This year’s offseason has moved much more slowly than last year’s did, possibly suggesting that teams are becoming more cautious in free agency, the New York Post’s Joel Sherman suggests. There are other possible explanations, he notes, including that the strong free agent market has teams concerned about jumping to sign one free agent only to find a similar player willing to sign for less at a later date. Another possibility is that many teams’ new presidents of baseball operations are pulling back on the reins a bit. But there’s also the fact that many deals that were consummated by this point last year — including big contracts for Hanley Ramirez, Pablo Sandoval, Victor Martinez, Michael Cuddyer and Adam LaRoche — now look like potential busts. Here are more quick notes from around the game.
- After their signing of J.A. Happ (as well as their re-signing of Marco Estrada and trade for Jesse Chavez), the Blue Jays will continue pursuing starting pitching, interim GM Tony LaCava says, according to Sportsnet’s Ben Nicholson-Smith (Twitter links). LaCava declined to comment on free agent starter David Price.
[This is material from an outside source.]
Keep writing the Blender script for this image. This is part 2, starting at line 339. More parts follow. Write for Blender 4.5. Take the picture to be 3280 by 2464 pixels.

- Former Blue Jay Liam Hendriks, who headed to the Athletics for Chavez, says he anticipates a bigger role in Oakland, Jeff Simmons of Sportsnet notes. “I think it’ll be a good stepping stone to become a set-up, closer type and as a reliever that’s where you want to be,” Hendriks said last week on Sportsnet 590 The Fan. “With (Roberto) Osuna, (Aaron) Sanchez and (Brett) Cecil it would’ve been tough to get there with Toronto because they got three guys that can do both of those roles.” Hendriks, incidentally, says better health was one reason he improved in Toronto, blossoming from the struggling starter he was in Minnesota to a top-notch reliever. (He also credits Jays catchers Russell Martin and Dioner Navarro.) “I was never unhealthy per se. But I ate a bit cleaner and stopped drinking,” he says. “I never drank too much to begin with but I stopped completely… I did a lot my lower-body and shoulders work in the gym. Everything played a part.”
arc89
How bad the A’s bullpen was last year he would be the set up man. I don’t see any other reliever on the team being a better set up man than Hendriks. Things could change with Benae trading for more bullpen arms.
Yogajonny
In my opinion, Hendricks deserves a shot at higher leverage situations in 2016 after his performance last year. I’m not saying the A’s should make him a closer, but he was very good for the Jays last year and will be sorely missed. I could see him thriving in a set up capacity and wish him lots of luck.
mike156
It’s probably a little early to call the early signings busts for the duration of their contracts. V-Mart was really a surprise–while you didn’t expect a repeat of 2014, and while you knew the contract was an overpay, that steep a decline that fast was shocking. Panda was never a great hitter, but he was also never this bad. Ramirez did have a couple of similar years, particularly 2011. All three could recover somewhat this year. Cuddy and LaRoche, it’s harder to predict, but LaRoche is only in for one more year.
But, there’s quantity in pitching, and it’s pretty clearly tiered in quality. This could cause people to wait to see how the market begins to set.
smelliott00
I can’t call V-Mart a bust yet. Relatively cheap contract, tough time with injuries. I’d look for him to have a bounce back year, especially if Al Avila goes out and gets another bat for that lineup and take the pressure off of Martinez a little bit.
chesteraarthur
Except that when you hand out long term contracts, you are expecting that a player is going to provide surplus value in the early years and then regress as they continue to age. When you start out being a negative war player in your first year, you’ve dug yourself a huge hole in terms of providing any type of surplus value on the contract you signed.
mike156
I wouldn’t argue with that. And it’s possible the signings could just end up being real disasters–that none of the five come back to even 80% of expectations of the teams that signed them. My point was that it’s possible that at least three of them will have reasonably productive years in 2016. Not superstar level, but productive
szagski13
It’ll be interesting to see what Toronto does if they’re still in the market for starters. I wouldn’t be against them signing one of the Tier 2/3 guys if theirs price drops later in the winter. A rotation of Stroman, Estrada, FA, Dickey, Happ with Chavez as a long man and Hutch in the minors would be more than serviceable.